27) Domino’s Pizza

dominos-pizza-logo

wēi  danger

Domino’s Pizza was founded in 1960 and through the years has developed a number of innovative consumer propositions, including the ’30 minute guarantee’ (receive the pizza within 30 minutes of ordering, or it’s free).   This and other innovations fueled the company’s expansion to 8,500 corporate and franchised stores in 55 countries.  However, Domino’s profit has been eroded by a number of entrants to the category and by a series of other high profile mistakes, including giving away nearly 11,000 free medium pizzas in March 2009 because of a glitch on the website.  That being said, Domino’s greatest concern (and probably the best leading indicator for any business) was that its product was disappointing to consumers.  Quotes from focus groups and Twitter included “microwave pizza is far superior”, “mass produced, boring, bland” and “tastes like cardboard”.

jī opportunity

Instead of trying to hide from this frank feedback the Domino’s management chose to embrace social networks and to publicise the negative feedback.  They then publicly set themselves the challenge of reformulating their pizza and have launched a website – www.pizzaturnaround.com – on which they continue to chart their journey.
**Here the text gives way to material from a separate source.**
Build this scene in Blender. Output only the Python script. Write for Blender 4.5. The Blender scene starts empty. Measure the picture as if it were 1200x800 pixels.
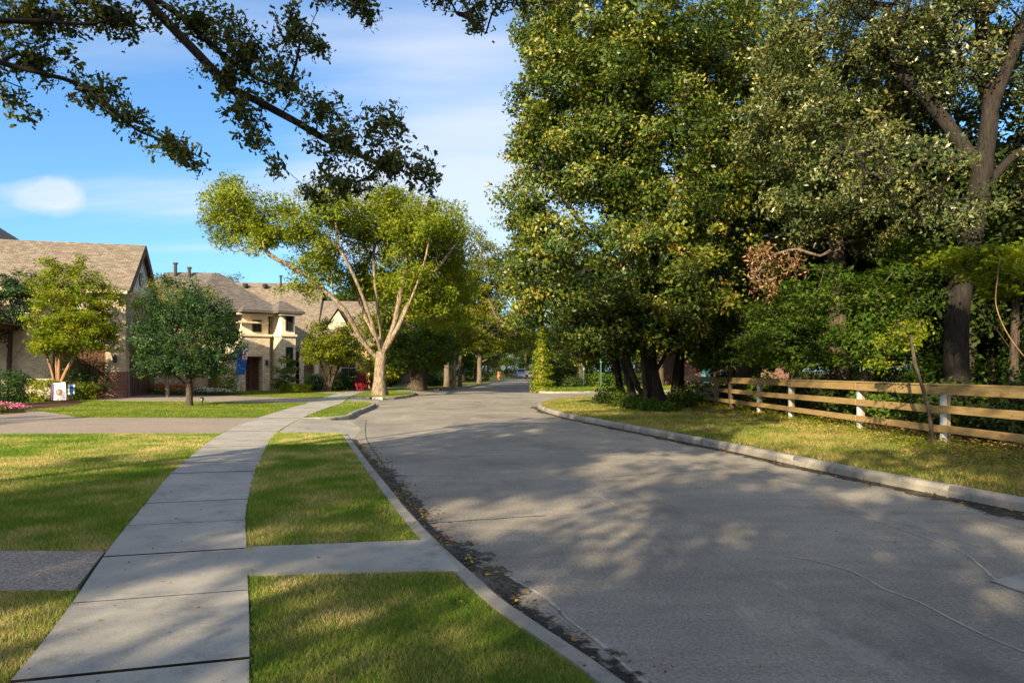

To catalyse real change, the feedback was shared in full with Domino’s best chefs and new recipes were tested with consumers, including those that were most negative in focus groups.  The financial impact is yet to be seen but comments on social networks, particularly Twitter, indicate that the campaign has triggered many previous consumers to retry Domino’s and that the new recipe is more popular.

how about…

  • monitoring social networks for consumer sentiment to your brand?
  • identifying if your opportunity is to attract new customers or encourage lapsed ones to retry?
  • publicizing consumer feedback, good or bad (remembering it’s public already anyway)?
  • making public commitments to change products or services in specific timeframes (thereby forcing internal change)?